- The request: Can you write out the whole listing exactly?

────

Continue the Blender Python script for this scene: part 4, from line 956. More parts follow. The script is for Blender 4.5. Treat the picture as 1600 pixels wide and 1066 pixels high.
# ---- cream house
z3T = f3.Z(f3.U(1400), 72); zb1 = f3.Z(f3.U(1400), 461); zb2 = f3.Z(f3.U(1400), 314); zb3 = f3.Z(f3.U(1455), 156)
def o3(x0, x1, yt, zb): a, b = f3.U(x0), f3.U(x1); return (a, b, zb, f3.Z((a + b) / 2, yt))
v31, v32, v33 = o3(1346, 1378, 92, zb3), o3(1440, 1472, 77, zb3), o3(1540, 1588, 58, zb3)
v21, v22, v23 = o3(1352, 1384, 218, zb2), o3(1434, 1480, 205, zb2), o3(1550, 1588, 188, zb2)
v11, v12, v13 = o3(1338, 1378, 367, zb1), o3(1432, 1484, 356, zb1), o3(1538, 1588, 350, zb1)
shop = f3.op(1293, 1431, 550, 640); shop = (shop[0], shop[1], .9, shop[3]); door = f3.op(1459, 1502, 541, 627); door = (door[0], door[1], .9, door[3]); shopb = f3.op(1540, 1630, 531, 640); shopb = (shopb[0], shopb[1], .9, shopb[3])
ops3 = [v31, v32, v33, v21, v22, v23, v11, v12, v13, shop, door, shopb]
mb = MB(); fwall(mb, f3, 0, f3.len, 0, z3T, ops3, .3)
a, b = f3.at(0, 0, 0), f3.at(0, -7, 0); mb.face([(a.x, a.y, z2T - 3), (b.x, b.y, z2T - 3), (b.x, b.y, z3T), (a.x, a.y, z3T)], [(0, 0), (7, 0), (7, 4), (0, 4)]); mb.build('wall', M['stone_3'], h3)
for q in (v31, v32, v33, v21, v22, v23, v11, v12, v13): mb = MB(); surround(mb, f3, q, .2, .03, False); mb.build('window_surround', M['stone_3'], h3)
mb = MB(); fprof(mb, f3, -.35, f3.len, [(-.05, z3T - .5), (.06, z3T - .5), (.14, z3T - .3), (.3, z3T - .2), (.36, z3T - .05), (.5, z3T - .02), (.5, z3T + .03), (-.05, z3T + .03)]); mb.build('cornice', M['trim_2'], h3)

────

- Reply to the task:
Continue the Blender Python script for this scene: part 4, from line 956. More parts follow. The script is for Blender 4.5. Treat the picture as 1600 pixels wide and 1066 pixels high.
# ---- cream house
z3T = f3.Z(f3.U(1400), 72); zb1 = f3.Z(f3.U(1400), 461); zb2 = f3.Z(f3.U(1400), 314); zb3 = f3.Z(f3.U(1455), 156)
def o3(x0, x1, yt, zb): a, b = f3.U(x0), f3.U(x1); return (a, b, zb, f3.Z((a + b) / 2, yt))
v31, v32, v33 = o3(1346, 1378, 92, zb3), o3(1440, 1472, 77, zb3), o3(1540, 1588, 58, zb3)
v21, v22, v23 = o3(1352, 1384, 218, zb2), o3(1434, 1480, 205, zb2), o3(1550, 1588, 188, zb2)
v11, v12, v13 = o3(1338, 1378, 367, zb1), o3(1432, 1484, 356, zb1), o3(1538, 1588, 350, zb1)
shop = f3.op(1293, 1431, 550, 640); shop = (shop[0], shop[1], .9, shop[3]); door = f3.op(1459, 1502, 541, 627); door = (door[0], door[1], .9, door[3]); shopb = f3.op(1540, 1630, 531, 640); shopb = (shopb[0], shopb[1], .9, shopb[3])
ops3 = [v31, v32, v33, v21, v22, v23, v11, v12, v13, shop, door, shopb]
mb = MB(); fwall(mb, f3, 0, f3.len, 0, z3T, ops3, .3)
a, b = f3.at(0, 0, 0), f3.at(0, -7, 0); mb.face([(a.x, a.y, z2T - 3), (b.x, b.y, z2T - 3), (b.x, b.y, z3T), (a.x, a.y, z3T)], [(0, 0), (7, 0), (7, 4), (0, 4)]); mb.build('wall', M['stone_3'], h3)
for q in (v31, v32, v33, v21, v22, v23, v11, v12, v13): mb = MB(); surround(mb, f3, q, .2, .03, False); mb.build('window_surround', M['stone_3'], h3)
mb = MB(); fprof(mb, f3, -.35, f3.len, [(-.05, z3T - .5), (.06, z3T - .5), (.14, z3T - .3), (.3, z3T - .2), (.36, z3T - .05), (.5, z3T - .02), (.5, z3T + .03), (-.05, z3T + .03)]); mb.build('cornice', M['trim_2'], h3)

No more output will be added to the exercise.